Exercise description:
Give again, word for word, the lines below that run from the line with "Generate a Blender" through the line with "S.view_settings.exposure=0.16". Drop the pictures.

[Start]

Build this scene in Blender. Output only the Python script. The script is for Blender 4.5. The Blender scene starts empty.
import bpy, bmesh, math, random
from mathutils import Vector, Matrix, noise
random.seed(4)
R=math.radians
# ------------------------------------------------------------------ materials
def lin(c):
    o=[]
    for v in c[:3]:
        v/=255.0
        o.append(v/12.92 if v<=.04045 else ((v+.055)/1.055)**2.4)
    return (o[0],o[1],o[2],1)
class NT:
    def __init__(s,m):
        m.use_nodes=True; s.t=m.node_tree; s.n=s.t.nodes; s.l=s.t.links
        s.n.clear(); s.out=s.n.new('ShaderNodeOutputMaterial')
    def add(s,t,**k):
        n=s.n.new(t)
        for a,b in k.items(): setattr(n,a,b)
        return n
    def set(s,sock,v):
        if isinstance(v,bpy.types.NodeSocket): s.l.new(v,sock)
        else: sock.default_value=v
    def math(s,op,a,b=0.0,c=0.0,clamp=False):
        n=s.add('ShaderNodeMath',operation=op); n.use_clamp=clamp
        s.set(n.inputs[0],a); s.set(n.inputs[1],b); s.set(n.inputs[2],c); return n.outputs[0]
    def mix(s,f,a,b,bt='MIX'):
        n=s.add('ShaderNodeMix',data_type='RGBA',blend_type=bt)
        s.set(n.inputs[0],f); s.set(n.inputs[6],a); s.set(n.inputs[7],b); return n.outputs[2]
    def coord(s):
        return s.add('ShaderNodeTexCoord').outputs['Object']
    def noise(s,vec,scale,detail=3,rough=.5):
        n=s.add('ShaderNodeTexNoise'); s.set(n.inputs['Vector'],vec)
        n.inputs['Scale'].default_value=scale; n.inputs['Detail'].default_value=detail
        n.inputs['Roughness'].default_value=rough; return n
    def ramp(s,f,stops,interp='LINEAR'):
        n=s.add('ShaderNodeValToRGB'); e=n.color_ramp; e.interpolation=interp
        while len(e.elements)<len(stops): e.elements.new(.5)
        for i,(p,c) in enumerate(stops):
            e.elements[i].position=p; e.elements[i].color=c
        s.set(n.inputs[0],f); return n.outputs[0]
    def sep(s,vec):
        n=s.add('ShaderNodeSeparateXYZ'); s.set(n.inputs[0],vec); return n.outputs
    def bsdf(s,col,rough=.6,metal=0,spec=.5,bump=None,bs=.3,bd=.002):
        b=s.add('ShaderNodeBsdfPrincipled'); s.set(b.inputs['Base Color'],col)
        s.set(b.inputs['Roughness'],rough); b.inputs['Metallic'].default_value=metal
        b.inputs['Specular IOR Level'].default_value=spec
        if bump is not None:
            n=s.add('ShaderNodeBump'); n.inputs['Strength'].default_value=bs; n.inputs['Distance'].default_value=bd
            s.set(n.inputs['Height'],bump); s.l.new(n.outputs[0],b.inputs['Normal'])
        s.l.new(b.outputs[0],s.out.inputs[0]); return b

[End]
[Start]

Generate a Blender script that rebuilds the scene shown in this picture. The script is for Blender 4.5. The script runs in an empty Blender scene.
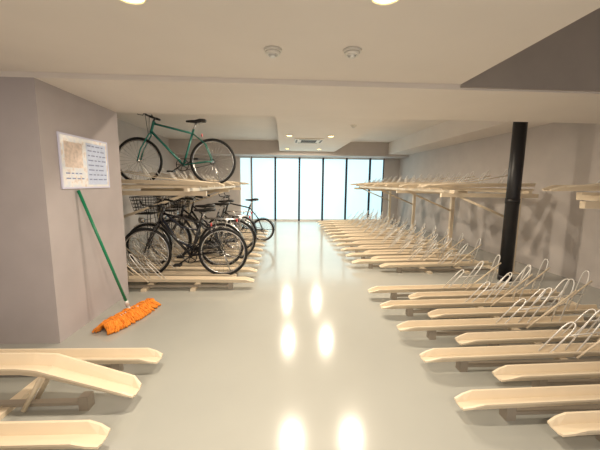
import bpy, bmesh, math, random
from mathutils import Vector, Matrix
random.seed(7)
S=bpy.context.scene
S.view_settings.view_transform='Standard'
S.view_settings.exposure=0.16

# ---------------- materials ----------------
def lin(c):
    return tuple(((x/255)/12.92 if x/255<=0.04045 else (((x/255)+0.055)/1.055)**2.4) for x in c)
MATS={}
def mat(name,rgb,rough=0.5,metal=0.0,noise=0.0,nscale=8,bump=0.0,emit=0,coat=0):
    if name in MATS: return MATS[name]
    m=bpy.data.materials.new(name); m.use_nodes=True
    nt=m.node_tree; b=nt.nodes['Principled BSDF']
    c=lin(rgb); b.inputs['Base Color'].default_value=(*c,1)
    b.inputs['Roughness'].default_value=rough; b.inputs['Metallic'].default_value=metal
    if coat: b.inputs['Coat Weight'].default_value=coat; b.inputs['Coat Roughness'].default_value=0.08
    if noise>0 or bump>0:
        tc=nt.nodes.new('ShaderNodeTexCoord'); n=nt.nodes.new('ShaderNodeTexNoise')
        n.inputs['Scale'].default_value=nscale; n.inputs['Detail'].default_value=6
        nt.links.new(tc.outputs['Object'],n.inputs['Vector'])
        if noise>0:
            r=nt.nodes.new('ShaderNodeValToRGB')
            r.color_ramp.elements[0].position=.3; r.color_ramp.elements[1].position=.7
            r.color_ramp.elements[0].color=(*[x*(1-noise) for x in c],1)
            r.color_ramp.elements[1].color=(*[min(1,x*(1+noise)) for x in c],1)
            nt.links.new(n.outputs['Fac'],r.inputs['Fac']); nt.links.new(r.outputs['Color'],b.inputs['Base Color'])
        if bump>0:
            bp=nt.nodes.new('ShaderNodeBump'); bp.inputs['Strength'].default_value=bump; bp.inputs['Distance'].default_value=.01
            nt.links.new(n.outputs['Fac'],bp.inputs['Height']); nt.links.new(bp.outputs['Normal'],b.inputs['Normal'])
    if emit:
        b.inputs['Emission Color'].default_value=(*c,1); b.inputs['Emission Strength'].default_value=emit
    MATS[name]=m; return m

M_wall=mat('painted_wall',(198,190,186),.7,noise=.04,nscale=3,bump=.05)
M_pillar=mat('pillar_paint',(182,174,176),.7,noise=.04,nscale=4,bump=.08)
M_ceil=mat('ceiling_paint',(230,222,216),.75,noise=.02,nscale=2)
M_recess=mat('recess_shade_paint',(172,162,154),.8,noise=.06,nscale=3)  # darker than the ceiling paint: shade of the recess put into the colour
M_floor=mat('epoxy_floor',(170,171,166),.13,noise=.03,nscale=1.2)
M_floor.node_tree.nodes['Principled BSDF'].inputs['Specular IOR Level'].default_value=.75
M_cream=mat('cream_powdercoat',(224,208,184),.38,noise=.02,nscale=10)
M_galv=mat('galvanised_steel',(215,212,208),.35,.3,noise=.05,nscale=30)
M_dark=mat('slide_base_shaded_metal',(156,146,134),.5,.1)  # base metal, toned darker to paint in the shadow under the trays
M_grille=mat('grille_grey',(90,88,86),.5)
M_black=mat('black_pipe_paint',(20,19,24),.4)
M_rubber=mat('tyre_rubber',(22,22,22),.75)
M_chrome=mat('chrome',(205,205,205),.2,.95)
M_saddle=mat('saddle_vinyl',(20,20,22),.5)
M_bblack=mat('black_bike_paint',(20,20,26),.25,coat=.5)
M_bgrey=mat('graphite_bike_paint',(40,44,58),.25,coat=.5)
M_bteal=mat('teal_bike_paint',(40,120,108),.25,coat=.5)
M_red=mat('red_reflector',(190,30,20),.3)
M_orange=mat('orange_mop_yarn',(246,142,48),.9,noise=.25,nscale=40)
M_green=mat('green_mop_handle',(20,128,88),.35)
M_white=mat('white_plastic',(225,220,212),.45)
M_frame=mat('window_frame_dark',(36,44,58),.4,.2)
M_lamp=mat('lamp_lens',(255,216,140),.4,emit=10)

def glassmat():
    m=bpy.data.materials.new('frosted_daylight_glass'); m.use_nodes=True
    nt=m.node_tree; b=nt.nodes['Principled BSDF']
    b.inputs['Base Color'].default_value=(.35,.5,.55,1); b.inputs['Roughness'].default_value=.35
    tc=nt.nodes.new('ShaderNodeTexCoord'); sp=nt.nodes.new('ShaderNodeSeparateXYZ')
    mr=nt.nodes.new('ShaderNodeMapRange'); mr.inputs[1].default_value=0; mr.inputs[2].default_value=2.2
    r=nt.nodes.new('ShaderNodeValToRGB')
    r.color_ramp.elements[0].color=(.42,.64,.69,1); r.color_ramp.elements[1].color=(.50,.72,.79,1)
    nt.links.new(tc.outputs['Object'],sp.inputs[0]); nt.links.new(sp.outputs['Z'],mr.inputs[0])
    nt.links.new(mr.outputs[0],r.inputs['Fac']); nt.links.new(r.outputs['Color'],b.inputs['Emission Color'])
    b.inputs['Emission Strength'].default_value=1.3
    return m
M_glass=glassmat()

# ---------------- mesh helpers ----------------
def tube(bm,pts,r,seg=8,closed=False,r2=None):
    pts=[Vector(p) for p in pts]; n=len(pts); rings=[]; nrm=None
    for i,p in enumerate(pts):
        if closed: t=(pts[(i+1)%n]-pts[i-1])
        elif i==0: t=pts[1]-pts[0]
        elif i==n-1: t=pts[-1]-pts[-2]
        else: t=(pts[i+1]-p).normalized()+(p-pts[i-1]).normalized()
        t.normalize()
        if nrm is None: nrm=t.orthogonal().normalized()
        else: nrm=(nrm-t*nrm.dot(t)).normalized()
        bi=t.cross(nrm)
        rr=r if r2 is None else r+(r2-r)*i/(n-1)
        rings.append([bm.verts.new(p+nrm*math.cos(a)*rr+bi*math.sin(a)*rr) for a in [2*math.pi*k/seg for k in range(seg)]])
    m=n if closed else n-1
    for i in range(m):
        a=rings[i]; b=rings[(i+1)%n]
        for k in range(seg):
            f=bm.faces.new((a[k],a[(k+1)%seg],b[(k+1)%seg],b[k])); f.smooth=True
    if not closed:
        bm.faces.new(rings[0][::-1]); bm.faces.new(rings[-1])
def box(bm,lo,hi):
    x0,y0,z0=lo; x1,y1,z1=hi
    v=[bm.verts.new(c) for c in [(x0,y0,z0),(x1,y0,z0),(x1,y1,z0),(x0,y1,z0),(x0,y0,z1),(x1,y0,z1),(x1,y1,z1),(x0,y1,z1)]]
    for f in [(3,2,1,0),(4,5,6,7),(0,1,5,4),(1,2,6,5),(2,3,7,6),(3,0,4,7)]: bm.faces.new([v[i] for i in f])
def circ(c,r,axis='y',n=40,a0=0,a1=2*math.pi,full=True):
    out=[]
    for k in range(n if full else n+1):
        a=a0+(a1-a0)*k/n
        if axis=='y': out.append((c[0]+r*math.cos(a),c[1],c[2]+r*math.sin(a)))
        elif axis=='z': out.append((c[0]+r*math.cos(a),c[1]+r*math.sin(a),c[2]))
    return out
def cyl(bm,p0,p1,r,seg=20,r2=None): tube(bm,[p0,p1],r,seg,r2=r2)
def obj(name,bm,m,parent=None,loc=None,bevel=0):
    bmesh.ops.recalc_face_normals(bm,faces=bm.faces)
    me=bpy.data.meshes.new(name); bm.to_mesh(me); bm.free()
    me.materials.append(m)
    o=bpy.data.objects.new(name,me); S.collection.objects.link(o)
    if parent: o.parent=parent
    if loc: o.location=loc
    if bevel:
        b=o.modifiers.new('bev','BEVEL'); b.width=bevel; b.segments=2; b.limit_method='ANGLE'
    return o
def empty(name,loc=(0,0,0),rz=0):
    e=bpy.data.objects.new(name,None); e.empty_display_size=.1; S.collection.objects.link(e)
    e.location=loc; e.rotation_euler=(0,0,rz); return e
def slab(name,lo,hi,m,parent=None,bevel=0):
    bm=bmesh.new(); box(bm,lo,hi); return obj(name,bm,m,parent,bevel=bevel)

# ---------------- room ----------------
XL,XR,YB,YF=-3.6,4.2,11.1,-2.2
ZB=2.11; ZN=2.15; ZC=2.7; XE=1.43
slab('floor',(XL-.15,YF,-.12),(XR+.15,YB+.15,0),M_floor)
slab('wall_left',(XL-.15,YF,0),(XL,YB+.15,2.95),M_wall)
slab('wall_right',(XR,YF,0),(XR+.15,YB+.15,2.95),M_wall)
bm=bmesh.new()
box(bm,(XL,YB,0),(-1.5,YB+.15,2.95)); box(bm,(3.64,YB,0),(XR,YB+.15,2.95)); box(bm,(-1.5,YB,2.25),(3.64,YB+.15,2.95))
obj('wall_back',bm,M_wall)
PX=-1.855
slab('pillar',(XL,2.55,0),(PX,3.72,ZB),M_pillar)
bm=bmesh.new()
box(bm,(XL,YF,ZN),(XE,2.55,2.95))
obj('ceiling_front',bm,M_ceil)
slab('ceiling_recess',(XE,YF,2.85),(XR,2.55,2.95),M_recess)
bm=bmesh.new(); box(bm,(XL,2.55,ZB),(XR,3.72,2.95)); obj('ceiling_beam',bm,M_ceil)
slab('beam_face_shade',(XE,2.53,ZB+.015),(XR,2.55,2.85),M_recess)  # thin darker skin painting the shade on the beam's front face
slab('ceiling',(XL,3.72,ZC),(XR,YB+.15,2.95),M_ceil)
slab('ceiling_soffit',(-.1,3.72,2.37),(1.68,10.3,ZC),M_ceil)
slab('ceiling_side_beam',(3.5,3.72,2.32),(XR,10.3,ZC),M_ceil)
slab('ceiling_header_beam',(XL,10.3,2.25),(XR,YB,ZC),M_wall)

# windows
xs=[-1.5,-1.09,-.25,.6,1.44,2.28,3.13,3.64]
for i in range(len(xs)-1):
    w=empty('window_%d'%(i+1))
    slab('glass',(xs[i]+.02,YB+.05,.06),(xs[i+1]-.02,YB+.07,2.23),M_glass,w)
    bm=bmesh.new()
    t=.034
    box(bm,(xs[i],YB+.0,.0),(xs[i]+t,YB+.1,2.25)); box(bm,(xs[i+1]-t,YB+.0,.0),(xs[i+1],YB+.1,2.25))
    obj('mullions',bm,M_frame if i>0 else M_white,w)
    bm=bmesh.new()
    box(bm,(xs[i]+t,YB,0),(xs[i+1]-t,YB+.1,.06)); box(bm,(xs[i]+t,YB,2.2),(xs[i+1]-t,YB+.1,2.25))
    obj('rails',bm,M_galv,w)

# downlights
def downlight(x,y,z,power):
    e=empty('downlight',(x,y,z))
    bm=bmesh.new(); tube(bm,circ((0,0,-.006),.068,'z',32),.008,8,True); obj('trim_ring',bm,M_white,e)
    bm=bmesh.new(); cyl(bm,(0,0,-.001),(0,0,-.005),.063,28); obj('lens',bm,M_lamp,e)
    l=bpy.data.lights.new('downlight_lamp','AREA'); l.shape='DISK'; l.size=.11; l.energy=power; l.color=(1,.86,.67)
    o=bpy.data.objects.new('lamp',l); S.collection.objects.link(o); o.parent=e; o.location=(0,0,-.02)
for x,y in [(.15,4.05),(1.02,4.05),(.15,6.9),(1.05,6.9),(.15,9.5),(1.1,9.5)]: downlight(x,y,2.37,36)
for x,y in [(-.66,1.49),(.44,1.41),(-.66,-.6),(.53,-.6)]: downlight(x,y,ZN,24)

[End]

Task response:
Generate a Blender script that rebuilds the scene shown in this picture. The script is for Blender 4.5. The script runs in an empty Blender scene.
import bpy, bmesh, math, random
from mathutils import Vector, Matrix
random.seed(7)
S=bpy.context.scene
S.view_settings.view_transform='Standard'
S.view_settings.exposure=0.16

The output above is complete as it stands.